-- Begin --
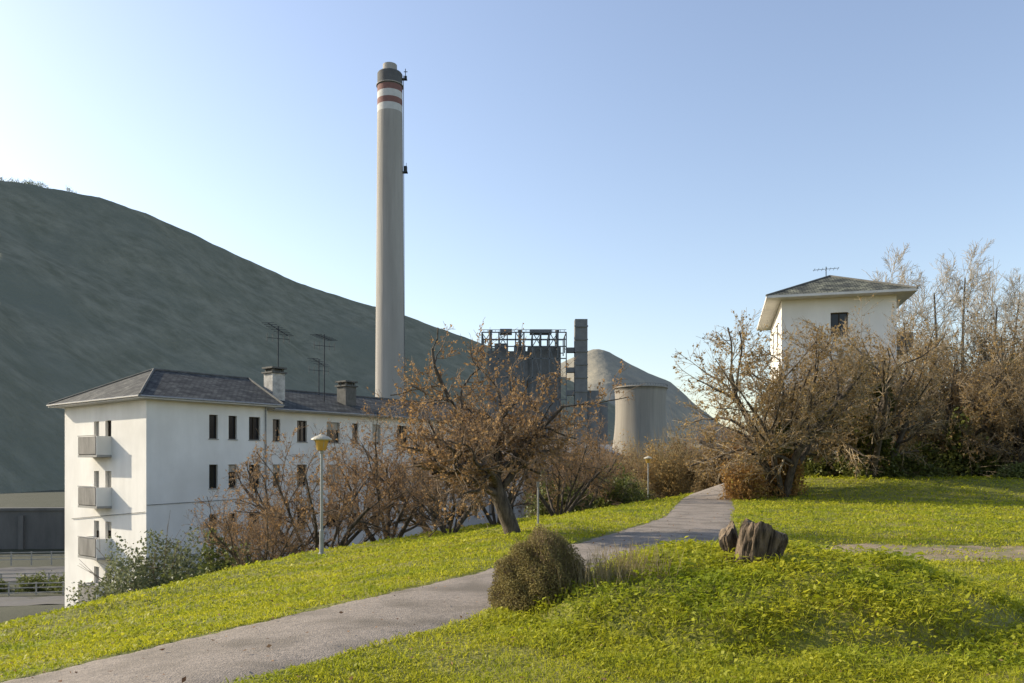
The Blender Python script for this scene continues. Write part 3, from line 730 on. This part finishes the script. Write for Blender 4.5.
facade(wall, (LB,WA), (-1,0), LB, 0, E-.15, [])
wall.obj("wall", [M_wall], apt)
for i, o_ in enumerate(front): window(apt, (0,0), (1,0), o_, shutter=(0,0,0,0,.3,0,0)[i % 7])
for i, o_ in enumerate(left): window(apt, (0,WA), (0,-1), o_, name="balcony_door" if i % 2 == 0 else "window", shutter=(0,1,.5,1,.3,.6,0,1)[i])
for i, o_ in enumerate(fb): window(apt, (LA,SB), (1,0), o_, shutter=(0,0,.4,0,.9)[i % 5] )
OV = .75; zE = E+.18; zR = 6.3-ZB
rf = MB()
Y0, Y1, YM = -OV, WA+OV, WA/2
A0 = (-OV,Y0,zE); A1 = (-OV,Y1,zE); AP = (3.3,YM,zR); AQ = (10.4,YM,zR); A2 = (LA+OV,Y0,zE); A3 = (LA+OV+1,Y1,zE)
roofface(rf, [A0, A2, AQ, AP]); roofface(rf, [A1, A0, AP]); roofface(rf, [A3, A1, AP, AQ]); roofface(rf, [A2, A3, AQ])
zE2 = E+.0; zR2 = 5.75-ZB
b0 = (LA+.3,SB-OV,zE2); b1 = (LB+OV,SB-OV,zE2); b2 = (LB+OV,Y1-.02,zE2); b3 = (LA+.3,Y1-.02,zE2)
c0 = (LA+.3,YM+SB/2,zR2); c1 = (LB-4.5,YM+SB/2,zR2)
roofface(rf, [b0,b1,c1,c0]); roofface(rf, [b1,b2,c1]); roofface(rf, [b2,b3,c0,c1])
roof = rf.obj("roof", [M_slate], apt)
ev = MB(); ev.box((-OV,Y0,E+.002),(LA+OV,Y1,zE-.004)); ev.obj("eaves", [M_soffit], apt)
ev = MB(); ev.box((LA+OV+.003,SB-OV,E-.148),(LB+OV,Y1-.02,zE2-.004)); ev.obj("eaves", [M_soffit], apt)
gt = MB(); gt.beam((-OV,Y0-.06,zE-.06),(LA+OV,Y0-.06,zE-.06),.06,n=6); gt.beam((-OV-.06,Y0,zE-.06),(-OV-.06,Y1,zE-.06),.06,n=6)
gt.beam((LA+OV,SB-OV-.06,zE2-.06),(LB+OV,SB-OV-.06,zE2-.06),.06,n=6); gt.obj("gutter", [M_metal], apt)
rc = MB(); 
for p, q in ((A0,AP),(A1,AP),(AP,AQ),(A2,AQ),(c0,c1),(b1,c1)):
    rc.beam((p[0],p[1],p[2]+.02),(q[0],q[1],q[2]+.02),.08,n=6)
rc.obj("ridge_tiles", [M_tile], roof)
dp_ = MB(); dp_.beam((LA-.15,-.07,0),(LA-.15,-.07,E),.05,n=8); dp_.obj("drainpipe", [M_metal], apt)
cb = MB(); cb.beam((0,-.03,E-6.2),(LA,-.03,E-6.0),.018); cb.beam((.02,-.03,E-9.3),(LA,-.03,E-9.4),.015); cb.obj("facade_cable", [M_dark], apt)
cb = MB(); cb.beam((-.05,9.8,E-7.4),(-.05,.05,E-6.6),.02); cb.obj("facade_cable", [M_dark], apt)
for zf in (.62,-2.53,-5.68,-8.6):
    z = zf-ZB; s0, s1, pr = 4.3, 6.9, .9
    q = MB(); q.box((-pr,s0,z-.14),(-.002,s1,z)); 
    q.box((-pr+.003,s0+.003,z+.002),(-.004,s0+.10,z+1.15),1); q.box((-pr+.003,s1-.10,z+.002),(-.004,s1-.003,z+1.15),1)
    bal = q.obj("balcony", [M_concrete, M_wall], apt)
    q = MB(); q.box((-pr-.03,s0+.11,z+.06),(-pr+.05,s1-.11,z+1.13)); q.obj("parapet", [M_balc], bal)
    q = MB(); q.beam((-pr-.0,s0,z+1.20),(-pr-.0,s1,z+1.20),.03,n=6); q.obj("handrail", [M_metal], bal)
def chim(t, s, top, w, m, label, zb):
    q = MB(); q.box((t-w/2,s-w/2,zb),(t+w/2,s+w/2,top-.45)); c = q.obj("roof_chimney", [m], roof, label=label)
    q = MB(); q.box((t-w/2-.12,s-w/2-.12,top-.448),(t+w/2+.12,s+w/2+.12,top-.34)); 
    for dx in (-1,1):
        for dy in (-1,1): q.box((t+dx*w*.38-.07,s+dy*w*.38-.07,top-.338),(t+dx*w*.38+.07,s+dy*w*.38+.07,top-.12))
    q.box((t-w*.3,s-w*.3,top-.337),(t+w*.3,s+w*.3,top-.16))
    q.box((t-w/2-.1,s-w/2-.1,top-.118),(t+w/2+.1,s+w/2+.1,top)); q.obj("chimney_cap", [M_tile], c)
chim(11.0, 3.2, 7.0-ZB, 1.05, M_roofch, "weathered grey rendered chimney with dark cap", 4.2-ZB)
chim(17.6, 3.2, 6.55-ZB, 1.05, M_tile, "dark square chimney with capped vents", 4.2-ZB)
def antenna(t, s, zb, zt, k, L=2.2, tilt=.1):
    q = MB(); q.beam((t,s,zb),(t,s,zt),.045,n=6); a = q.obj("antenna", [M_dark], roof)
    q = MB(); 
    q.beam((t-L*.5,s-L*.35,zt-.25+tilt),(t+L*.5,s+L*.35,zt-.25-tilt),.032)
    for i in range(k):
        f = i/(k-1)-.5; x = t+L*f; y = s+L*.7*f; z = zt-.25-2*tilt*f; l = .36+.2*(1-abs(f)*1.2)
        q.beam((x-l*.57,y+l*.82,z),(x+l*.57,y-l*.82,z),.022)
    q.obj("antenna_boom", [M_dark], a)
    q = MB(); q.beam((t-.8,s+.2,zt-.9),(t+.8,s-.2,zt-.9),.025)
    for i in range(5):
        x = t-.8+.4*i; q.beam((x,s+.2-.1*i,zt-1.2),(x,s+.2-.1*i,zt-.6),.018)
    q.obj("antenna_grid", [M_dark], a)
antenna(11.6, 3.6, 4.6-ZB, 10.1-ZB, 9, 3.4, .12); antenna(15.6, 3.4, 4.6-ZB, 10.0-ZB, 8, 3.4, -.1)
antenna(16.8, 5.6, 5.5-ZB, 8.4-ZB, 6, 2.6)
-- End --
* [TASK PROMPT]: Quote the material in full and exactly; do not carry over its pictures.

* [SOLUTION TO THIS PROBLEM]:
The Blender Python script for this scene continues. Write part 3, from line 730 on. This part finishes the script. Write for Blender 4.5.
facade(wall, (LB,WA), (-1,0), LB, 0, E-.15, [])
wall.obj("wall", [M_wall], apt)
for i, o_ in enumerate(front): window(apt, (0,0), (1,0), o_, shutter=(0,0,0,0,.3,0,0)[i % 7])
for i, o_ in enumerate(left): window(apt, (0,WA), (0,-1), o_, name="balcony_door" if i % 2 == 0 else "window", shutter=(0,1,.5,1,.3,.6,0,1)[i])
for i, o_ in enumerate(fb): window(apt, (LA,SB), (1,0), o_, shutter=(0,0,.4,0,.9)[i % 5] )
OV = .75; zE = E+.18; zR = 6.3-ZB
rf = MB()
Y0, Y1, YM = -OV, WA+OV, WA/2
A0 = (-OV,Y0,zE); A1 = (-OV,Y1,zE); AP = (3.3,YM,zR); AQ = (10.4,YM,zR); A2 = (LA+OV,Y0,zE); A3 = (LA+OV+1,Y1,zE)
roofface(rf, [A0, A2, AQ, AP]); roofface(rf, [A1, A0, AP]); roofface(rf, [A3, A1, AP, AQ]); roofface(rf, [A2, A3, AQ])
zE2 = E+.0; zR2 = 5.75-ZB
b0 = (LA+.3,SB-OV,zE2); b1 = (LB+OV,SB-OV,zE2); b2 = (LB+OV,Y1-.02,zE2); b3 = (LA+.3,Y1-.02,zE2)
c0 = (LA+.3,YM+SB/2,zR2); c1 = (LB-4.5,YM+SB/2,zR2)
roofface(rf, [b0,b1,c1,c0]); roofface(rf, [b1,b2,c1]); roofface(rf, [b2,b3,c0,c1])
roof = rf.obj("roof", [M_slate], apt)
ev = MB(); ev.box((-OV,Y0,E+.002),(LA+OV,Y1,zE-.004)); ev.obj("eaves", [M_soffit], apt)
ev = MB(); ev.box((LA+OV+.003,SB-OV,E-.148),(LB+OV,Y1-.02,zE2-.004)); ev.obj("eaves", [M_soffit], apt)
gt = MB(); gt.beam((-OV,Y0-.06,zE-.06),(LA+OV,Y0-.06,zE-.06),.06,n=6); gt.beam((-OV-.06,Y0,zE-.06),(-OV-.06,Y1,zE-.06),.06,n=6)
gt.beam((LA+OV,SB-OV-.06,zE2-.06),(LB+OV,SB-OV-.06,zE2-.06),.06,n=6); gt.obj("gutter", [M_metal], apt)
rc = MB(); 
for p, q in ((A0,AP),(A1,AP),(AP,AQ),(A2,AQ),(c0,c1),(b1,c1)):
    rc.beam((p[0],p[1],p[2]+.02),(q[0],q[1],q[2]+.02),.08,n=6)
rc.obj("ridge_tiles", [M_tile], roof)
dp_ = MB(); dp_.beam((LA-.15,-.07,0),(LA-.15,-.07,E),.05,n=8); dp_.obj("drainpipe", [M_metal], apt)
cb = MB(); cb.beam((0,-.03,E-6.2),(LA,-.03,E-6.0),.018); cb.beam((.02,-.03,E-9.3),(LA,-.03,E-9.4),.015); cb.obj("facade_cable", [M_dark], apt)
cb = MB(); cb.beam((-.05,9.8,E-7.4),(-.05,.05,E-6.6),.02); cb.obj("facade_cable", [M_dark], apt)
for zf in (.62,-2.53,-5.68,-8.6):
    z = zf-ZB; s0, s1, pr = 4.3, 6.9, .9
    q = MB(); q.box((-pr,s0,z-.14),(-.002,s1,z)); 
    q.box((-pr+.003,s0+.003,z+.002),(-.004,s0+.10,z+1.15),1); q.box((-pr+.003,s1-.10,z+.002),(-.004,s1-.003,z+1.15),1)
    bal = q.obj("balcony", [M_concrete, M_wall], apt)
    q = MB(); q.box((-pr-.03,s0+.11,z+.06),(-pr+.05,s1-.11,z+1.13)); q.obj("parapet", [M_balc], bal)
    q = MB(); q.beam((-pr-.0,s0,z+1.20),(-pr-.0,s1,z+1.20),.03,n=6); q.obj("handrail", [M_metal], bal)
def chim(t, s, top, w, m, label, zb):
    q = MB(); q.box((t-w/2,s-w/2,zb),(t+w/2,s+w/2,top-.45)); c = q.obj("roof_chimney", [m], roof, label=label)
    q = MB(); q.box((t-w/2-.12,s-w/2-.12,top-.448),(t+w/2+.12,s+w/2+.12,top-.34)); 
    for dx in (-1,1):
        for dy in (-1,1): q.box((t+dx*w*.38-.07,s+dy*w*.38-.07,top-.338),(t+dx*w*.38+.07,s+dy*w*.38+.07,top-.12))
    q.box((t-w*.3,s-w*.3,top-.337),(t+w*.3,s+w*.3,top-.16))
    q.box((t-w/2-.1,s-w/2-.1,top-.118),(t+w/2+.1,s+w/2+.1,top)); q.obj("chimney_cap", [M_tile], c)
chim(11.0, 3.2, 7.0-ZB, 1.05, M_roofch, "weathered grey rendered chimney with dark cap", 4.2-ZB)
chim(17.6, 3.2, 6.55-ZB, 1.05, M_tile, "dark square chimney with capped vents", 4.2-ZB)
def antenna(t, s, zb, zt, k, L=2.2, tilt=.1):
    q = MB(); q.beam((t,s,zb),(t,s,zt),.045,n=6); a = q.obj("antenna", [M_dark], roof)
    q = MB(); 
    q.beam((t-L*.5,s-L*.35,zt-.25+tilt),(t+L*.5,s+L*.35,zt-.25-tilt),.032)
    for i in range(k):
        f = i/(k-1)-.5; x = t+L*f; y = s+L*.7*f; z = zt-.25-2*tilt*f; l = .36+.2*(1-abs(f)*1.2)
        q.beam((x-l*.57,y+l*.82,z),(x+l*.57,y-l*.82,z),.022)
    q.obj("antenna_boom", [M_dark], a)
    q = MB(); q.beam((t-.8,s+.2,zt-.9),(t+.8,s-.2,zt-.9),.025)
    for i in range(5):
        x = t-.8+.4*i; q.beam((x,s+.2-.1*i,zt-1.2),(x,s+.2-.1*i,zt-.6),.018)
    q.obj("antenna_grid", [M_dark], a)
antenna(11.6, 3.6, 4.6-ZB, 10.1-ZB, 9, 3.4, .12); antenna(15.6, 3.4, 4.6-ZB, 10.0-ZB, 8, 3.4, -.1)
antenna(16.8, 5.6, 5.5-ZB, 8.4-ZB, 6, 2.6)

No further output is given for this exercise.